Siamese Dream, coproduced by Butch Vig, takes up and expands nicely where 1991’s impressive Gish left off; it’s got all the feisty, fuzz passion of that record and even more inventiveness. Smashing Pumpkins have an enormous bag of tricks, a lot of them discovered (I’m guessing here) on cannabis-hazy mid-American afternoon where their teenage selves reimagined the music of Deep Puple and Blue Öyster Cult without the preen-rock frills.

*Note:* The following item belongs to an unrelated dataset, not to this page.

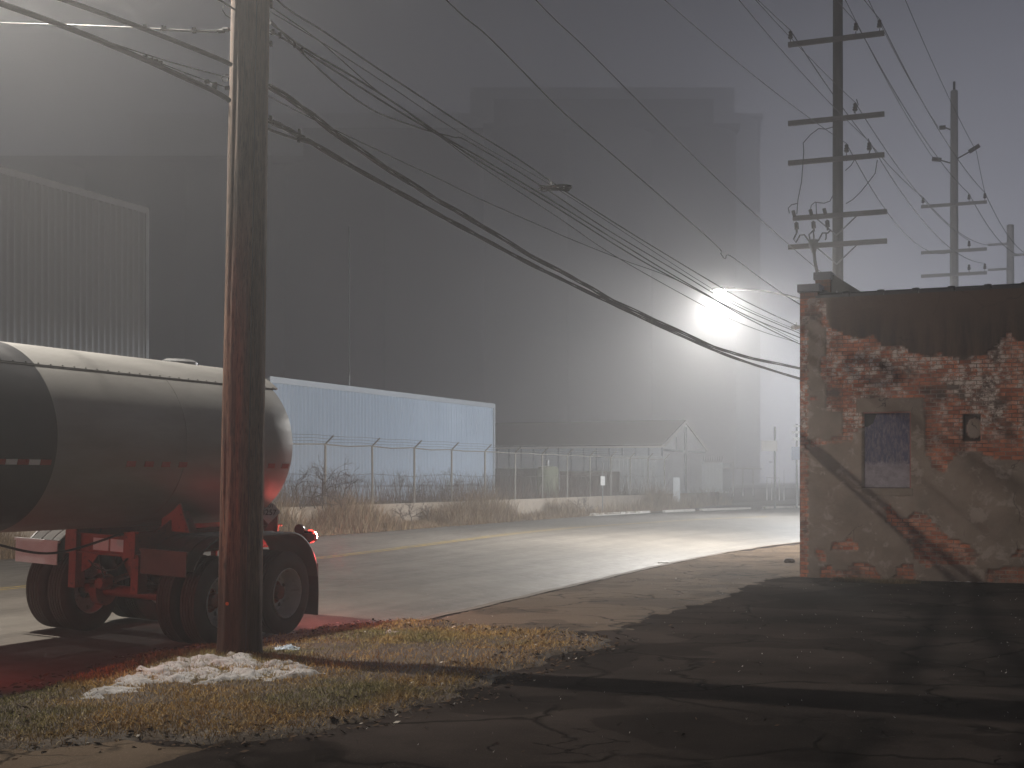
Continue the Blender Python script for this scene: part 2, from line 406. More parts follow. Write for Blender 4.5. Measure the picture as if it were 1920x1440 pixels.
# grass island round the wooden pole
ISL = gp([(-350, 1420), (-150, 1352), (0, 1312), (110, 1286), (260, 1242), (380, 1219), (470, 1203), (560, 1190), (640, 1180), (720, 1168), (790, 1166), (870, 1172), (1000, 1184), (1110, 1200), (1135, 1212), (1060, 1228), (990, 1252), (940, 1276), (860, 1300), (760, 1325), (640, 1358), (560, 1378), (430, 1395), (300, 1392), (120, 1400), (0, 1408), (-350, 1500)])
def isl_z(X, Y, D):
    e = D + vnoise(X, Y, 1.4, 3) * .7
    mound = .07 * np.exp(-(((X + 3.1) / .9) ** 2 + ((Y - 13.9) / .8) ** 2))
    return np.clip(e * .35, -.08, .03) + mound * (e > 0) + vnoise(X, Y, 2.5, 4) * .04 * (e > 0) + .004
heightfield('grass_verge', ISL, -7.5, 2.2, 7.5, 18.6, .06, isl_z, M['dirt'], flr=-.02)['kind'] = 'structure'

def blades(name, X, Y, Z, H, W, lean, col, material, bend=.5, seed=1, **kw):
    g = np.random.default_rng(seed); n = len(X); a = g.random(n) * 2 * np.pi; la = g.random(n) * 2 * np.pi
    L = lean * (.3 + .9 * g.random(n)) * H
    dx, dy = np.cos(a) * W / 2, np.sin(a) * W / 2; lx, ly = np.cos(la) * L, np.sin(la) * L
    hz = H * np.sqrt(np.clip(1 - (L / H * .7) ** 2, .05, 1))
    Vv = np.empty((n, 5, 3))
    Vv[:, 0] = np.stack([X - dx, Y - dy, Z], 1); Vv[:, 1] = np.stack([X + dx, Y + dy, Z], 1)
    mx, my, mz = X + lx * .38, Y + ly * .38, Z + hz * .6
    Vv[:, 2] = np.stack([mx + dx * .7, my + dy * .7, mz], 1); Vv[:, 3] = np.stack([mx - dx * .7, my - dy * .7, mz], 1)
    Vv[:, 4] = np.stack([X + lx, Y + ly, Z + hz], 1)
    k = np.arange(n) * 5
    tri = np.concatenate([np.stack([k, k + 1, k + 2], 1), np.stack([k, k + 2, k + 3], 1), np.stack([k + 3, k + 2, k + 4], 1)])
    C = np.repeat(col[:, None, :], 5, 1)
    return np_mesh(name, Vv.reshape(-1, 3), tri, material, col=C.reshape(-1, 3), **kw)
M['grass'] = attr_mat('dry_grass_blades')
N = 420000
X = NP.uniform(-7.3, 1.6, N); Y = NP.uniform(8, 18.4, N); D = sdf(ISL, X, Y); E = D + vnoise(X, Y, 1.4, 3) * .7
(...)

That moment in the middle of “Don’t Fear the Reaper,” where Buck Dharma’s soaring solo dissolves-resolves back into the song’s Byrd-sinister riff, can open a whole world of possibilities to the intuitive listener, and it’s those possibilities (and many more) that Smashing Pumpkins mean to explore.

So Siamese Dream, they expand the palette, employing real string sections and mellotrons, rolling out a glockenspiel, introing one song with a sitar loop being funneled through the most badly beat-up car stereo speaker you can imagine, and so on. Singer-guitarist Billy Corgan’s soloing runs the gamut from squeally highs to guttural lows; it’s amazing how he can rein his shit back in even after it seems to have gone far off the deep end. On the epic “Silverfuck,” he evokes Television’s “Marquee Moon” — for about a nanosecond. Then he takes off.

Even when you can make out the lyrics they seem to dissolve in the heady ether. Little phrases stick out: “let me out,” “I shall be brave,” “the killer in me is a killer in you,” and most unfortunately, “live’s a bummer / when you’re a hummer.” Corgan sings them with, well, conviction, but he might as well be reciting the alphabet in French. As John Lydon once noted, “words cannot express…” On Siamese Dream, they don’t even try.